At around ten dollars, the barrier to getting a full group together is almost nonexistent, and that low friction helped the game spread through friend groups like wildfire.
Where Lethal Company Loses Steam
Playing solo isn’t a real option. The game was designed around co-op from the ground up, and without friends to share the experience, the tension flattens and the comedy disappears. Mods exist that enable solo play, but the core design doesn’t support it well. If your regular gaming group isn’t interested, the experience suffers dramatically.
Content depth is the most common concern. The pool of moons, creatures, and environments, while expanded since launch, still feels limited after extended play. Veterans who put in dozens of hours report a sense of repetition setting in, and updates from Zeekerss, while appreciated, have slowed at times due to the realities of solo development. The game had a massive initial burst of popularity and has settled into a smaller but dedicated player base since then.
Visual polish is rough by design choice, but some players find the art style works against the horror rather than for it. Animations can look janky, indoor environments repeat, and the overall look reads more “indie prototype” than “finished product.” Whether this is charming or off-putting depends entirely on the player. The early access status means these rough spots are expected, but they’re still there.

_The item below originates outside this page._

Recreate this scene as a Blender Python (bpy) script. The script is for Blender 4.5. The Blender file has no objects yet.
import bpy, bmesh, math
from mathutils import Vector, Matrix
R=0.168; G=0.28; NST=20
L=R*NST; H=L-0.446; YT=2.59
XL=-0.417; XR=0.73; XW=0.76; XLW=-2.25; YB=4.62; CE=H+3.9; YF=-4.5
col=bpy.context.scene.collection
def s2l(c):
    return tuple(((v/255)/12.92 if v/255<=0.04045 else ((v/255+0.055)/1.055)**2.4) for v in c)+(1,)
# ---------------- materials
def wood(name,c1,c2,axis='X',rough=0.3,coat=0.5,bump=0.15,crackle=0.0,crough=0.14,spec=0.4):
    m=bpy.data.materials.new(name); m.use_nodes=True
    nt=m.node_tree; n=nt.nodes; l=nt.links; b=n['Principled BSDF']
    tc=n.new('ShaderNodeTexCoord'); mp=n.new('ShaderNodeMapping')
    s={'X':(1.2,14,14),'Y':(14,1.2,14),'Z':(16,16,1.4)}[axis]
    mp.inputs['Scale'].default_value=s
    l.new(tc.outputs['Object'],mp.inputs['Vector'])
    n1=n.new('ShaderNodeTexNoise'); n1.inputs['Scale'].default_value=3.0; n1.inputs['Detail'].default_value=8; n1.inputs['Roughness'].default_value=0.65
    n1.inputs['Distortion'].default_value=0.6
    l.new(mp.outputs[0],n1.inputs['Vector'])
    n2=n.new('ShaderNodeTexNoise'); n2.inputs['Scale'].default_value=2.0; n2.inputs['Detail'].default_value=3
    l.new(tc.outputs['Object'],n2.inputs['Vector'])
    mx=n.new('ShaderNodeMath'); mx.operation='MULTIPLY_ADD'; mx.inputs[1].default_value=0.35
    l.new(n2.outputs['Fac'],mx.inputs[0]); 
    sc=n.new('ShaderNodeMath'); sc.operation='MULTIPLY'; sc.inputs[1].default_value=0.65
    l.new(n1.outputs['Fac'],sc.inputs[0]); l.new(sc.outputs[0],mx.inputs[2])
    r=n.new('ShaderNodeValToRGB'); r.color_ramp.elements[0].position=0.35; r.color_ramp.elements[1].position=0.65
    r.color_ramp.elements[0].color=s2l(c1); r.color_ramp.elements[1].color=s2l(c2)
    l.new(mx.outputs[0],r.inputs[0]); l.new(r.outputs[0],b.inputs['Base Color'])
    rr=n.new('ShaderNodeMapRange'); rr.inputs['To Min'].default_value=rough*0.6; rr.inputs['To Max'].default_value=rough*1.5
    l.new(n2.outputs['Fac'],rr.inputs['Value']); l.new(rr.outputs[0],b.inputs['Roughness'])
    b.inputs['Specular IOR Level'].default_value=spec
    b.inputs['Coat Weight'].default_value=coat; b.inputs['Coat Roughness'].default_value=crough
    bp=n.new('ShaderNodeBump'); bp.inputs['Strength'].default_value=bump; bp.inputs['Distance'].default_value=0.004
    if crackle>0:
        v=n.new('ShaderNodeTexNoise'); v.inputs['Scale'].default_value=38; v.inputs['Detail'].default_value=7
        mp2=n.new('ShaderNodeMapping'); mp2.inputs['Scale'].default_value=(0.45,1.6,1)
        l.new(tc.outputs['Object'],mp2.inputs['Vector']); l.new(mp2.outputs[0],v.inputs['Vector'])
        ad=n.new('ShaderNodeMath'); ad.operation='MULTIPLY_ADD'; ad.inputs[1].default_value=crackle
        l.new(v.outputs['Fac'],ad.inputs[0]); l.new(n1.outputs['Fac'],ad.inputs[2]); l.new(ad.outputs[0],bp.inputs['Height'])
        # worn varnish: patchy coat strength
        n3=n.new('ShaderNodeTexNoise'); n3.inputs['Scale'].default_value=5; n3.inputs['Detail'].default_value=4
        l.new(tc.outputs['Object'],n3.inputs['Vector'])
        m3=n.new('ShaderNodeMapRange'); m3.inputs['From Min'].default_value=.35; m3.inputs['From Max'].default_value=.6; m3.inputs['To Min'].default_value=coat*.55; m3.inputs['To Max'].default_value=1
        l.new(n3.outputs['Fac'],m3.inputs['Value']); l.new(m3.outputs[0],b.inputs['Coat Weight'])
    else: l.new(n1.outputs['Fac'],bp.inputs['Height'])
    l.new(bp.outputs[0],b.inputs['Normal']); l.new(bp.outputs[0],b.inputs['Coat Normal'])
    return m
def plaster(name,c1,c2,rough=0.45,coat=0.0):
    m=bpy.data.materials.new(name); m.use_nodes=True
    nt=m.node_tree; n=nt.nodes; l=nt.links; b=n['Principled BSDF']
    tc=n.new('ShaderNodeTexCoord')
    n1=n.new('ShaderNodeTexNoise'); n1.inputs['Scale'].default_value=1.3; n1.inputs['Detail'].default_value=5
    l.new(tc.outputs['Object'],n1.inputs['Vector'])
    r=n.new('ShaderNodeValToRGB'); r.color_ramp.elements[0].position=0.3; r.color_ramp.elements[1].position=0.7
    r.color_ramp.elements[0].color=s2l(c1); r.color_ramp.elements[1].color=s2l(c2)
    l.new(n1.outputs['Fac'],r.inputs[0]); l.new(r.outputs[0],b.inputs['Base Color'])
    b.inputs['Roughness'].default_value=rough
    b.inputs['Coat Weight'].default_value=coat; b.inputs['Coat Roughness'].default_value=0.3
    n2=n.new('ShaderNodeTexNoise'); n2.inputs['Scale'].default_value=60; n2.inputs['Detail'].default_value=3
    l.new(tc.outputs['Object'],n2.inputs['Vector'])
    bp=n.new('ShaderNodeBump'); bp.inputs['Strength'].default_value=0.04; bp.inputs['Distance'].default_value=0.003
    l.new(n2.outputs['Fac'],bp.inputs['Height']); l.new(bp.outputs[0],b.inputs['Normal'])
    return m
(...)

Progression feels thin. There’s a quota system and unlockable moons, but no persistent character development or meaningful long-term goals beyond the loop of land, scavenge, survive, sell. For some groups that loop is endlessly entertaining. Others burn through it faster than the developer can add to it.
The Social Glue
Understanding what Lethal Company actually is helps set the right expectations. This isn’t a horror game you play for the scares, and it isn’t a survival game you play for the systems. It’s a social game that uses horror and survival as fuel for shared experiences. The real product is the conversations you have afterward, the clips you save, and the running jokes your friend group develops about who always dies first.
That framing explains both why people love it so much and why some players bounce off it. If you’re looking for deep mechanics or a polished solo experience, this isn’t built for that. If you want a game that consistently produces memorable nights with friends, very few things compete.
Should You Play Lethal Company?
Groups of friends who want something chaotic, funny, and occasionally terrifying to play together. Fans of games where the best moments are unscripted and player-driven will find exactly what they’re looking for. The low price makes it easy to convince a group to try it, and the learning curve is basically nonexistent.
Skip it if you primarily play games alone. Also skip it if you need polished visuals and deep progression systems to stay engaged. This is a game that lives and dies on the social dynamic, and without that, there isn’t enough here to sustain interest.
The Verdict on Lethal Company
Lethal Company is one of those games that sounds unremarkable on paper and then devours your entire friend group’s free time for months. A solo developer built a co-op horror experience that generates better stories than most AAA studios write on purpose. The early access status means rough edges still exist, and playing alone isn’t really an option, but those limitations fade fast when you’re sprinting back to the ship at 11:58 PM while something with too many legs chases your crew through the rain. If you’ve got friends who play PC games, this belongs on the short list of things to try together.